Written with the storytelling drive that made Jim Hornfischer's first two books award winners and word-of-mouth favourites, here is an indispensable work of narrative history by one of the most commanding chroniclers of the U.S. Navy in World War II.
The fight between the U.S. and Japanese fleets for control of the seas around Guadalcanal was the most ferocious and important naval campaign of the Pacific war. In this, the first major account of this landmark struggle in two decades, Hornfischer narrates an epic tale, breathtaking in its spectacle, of naval combat unprecedented in its intensity. Off Guadalcanal, in seas that would become known as Iron Bottom Sound for the number of warships sunk in action there, three U.S. sailors would die for every marine who perished ashore.

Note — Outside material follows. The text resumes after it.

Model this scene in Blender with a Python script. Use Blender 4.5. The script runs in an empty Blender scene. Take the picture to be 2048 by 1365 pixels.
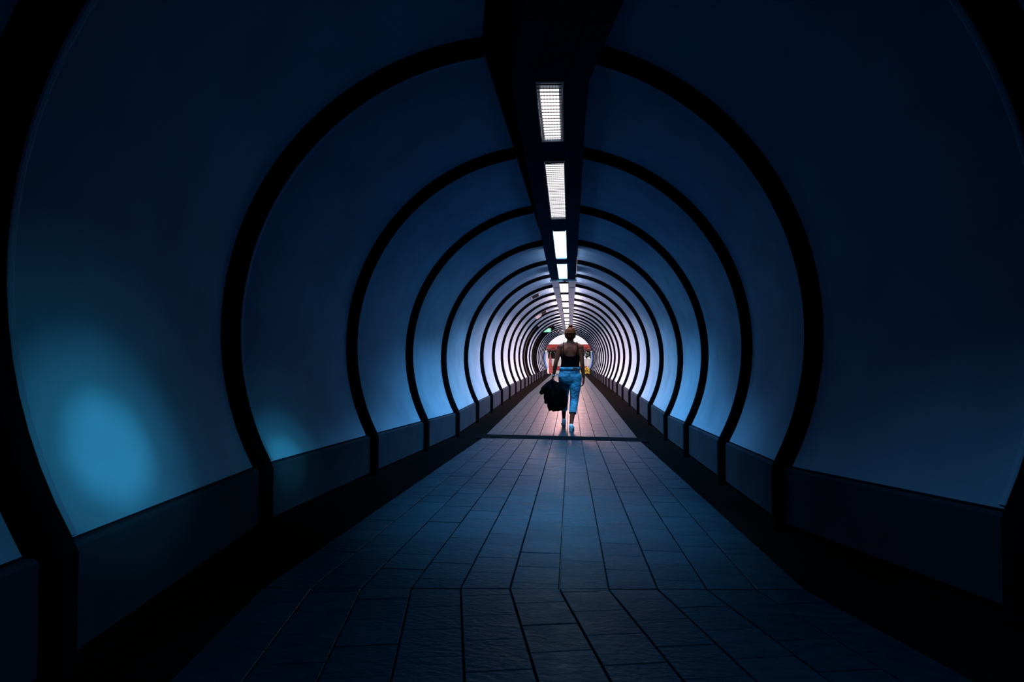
import bpy, bmesh, math, random
from mathutils import Vector, Matrix
random.seed(7)
R_ = math.radians
scene = bpy.context.scene
COL = scene.collection

# ------------------------------------------------------------------ camera
F_PX = 1090.0
CAM = Vector((0.12, 0.0, 1.20))
YAW = math.degrees(math.atan(116 / F_PX))
PITCH = math.degrees(math.atan(25.5 / F_PX))
cd = bpy.data.cameras.new('camera')
cd.sensor_width = 36.0
cd.lens = 36.0 * F_PX / 2048.0
cd.clip_start = 0.02
cam = bpy.data.objects.new('camera', cd)
COL.objects.link(cam)
cam.location = CAM
cam.rotation_euler = (R_(90 + PITCH), 0, R_(YAW))
scene.camera = cam

# ------------------------------------------------------------------ sky, exposure
world = bpy.data.worlds.new('overcast_sky')
scene.world = world
world.use_nodes = True
bg = world.node_tree.nodes['Background']
bg.inputs['Color'].default_value = (0.93, 0.91, 0.96, 1)
bg.inputs['Strength'].default_value = 1.0
vs = scene.view_settings
scene.display_settings.display_device = 'sRGB'
vs.view_transform = 'Standard'
vs.look = 'None'
vs.exposure = 0.0
vs.gamma = 1.0
vs.use_curve_mapping = False
scene.cycles.use_denoising = True
scene.cycles.max_bounces = 8
scene.cycles.diffuse_bounces = 5
scene.cycles.glossy_bounces = 4
scene.cycles.sample_clamp_indirect = 4.0
scene.cycles.caustics_reflective = False
scene.cycles.caustics_refractive = False

# lamps: (glow of the diffuser), (colour and watts of the light it throws, spread in degrees)
GLOW_NEAR = (2.0, 2.0, 2.1)
GLOW_BACK = (0.10, 0.22, 0.4)
GLOW_MID = (3.0, 8.0, 12.0)
GLOW_FAR = (2.2, 1.8, 1.9)
BLUE, ROSE = (0.12, 0.48, 1.0), (1.0, 0.49, 0.44)
THROW = [((0.36, 0.64, 1.0), 38.0, 54), ((0.20, 0.56, 1.0), 28.0, 84), ((0.18, 0.57, 1.0), 62.0, 114), ((0.36, 0.66, 1.0), 64.0, 130), ((0.80, 0.64, 0.78), 115.0, 145), ((0.98, 0.56, 0.58), 165.0, 150)]
THROW_FAR = (ROSE, 225.0, 155)
THROW_BACK = (BLUE, 2.6, 100)
SIDE_THROW = {3: 0.8, 4: 4.0, 5: 9.0}     # watts of lit cheeks added to brighten the crown, 17 further on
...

Based on three years of research, including interviews with veterans who have never spoken publicly before, essential new archival sources, and the latest scholarship, Hornfischer gives vivid life to the story of a nearly forgotten sacrifice, written on a canvas that is at once epic and deeply, poignantly human.
About the Author
James D Hornfischer is a writer, literary agent and former book editor. He is the author of The Last Stand of the Tin Can Sailors and Ship of Ghosts, both widely acclaimed accounts of the U.S. Navy in the Pacific during World War II.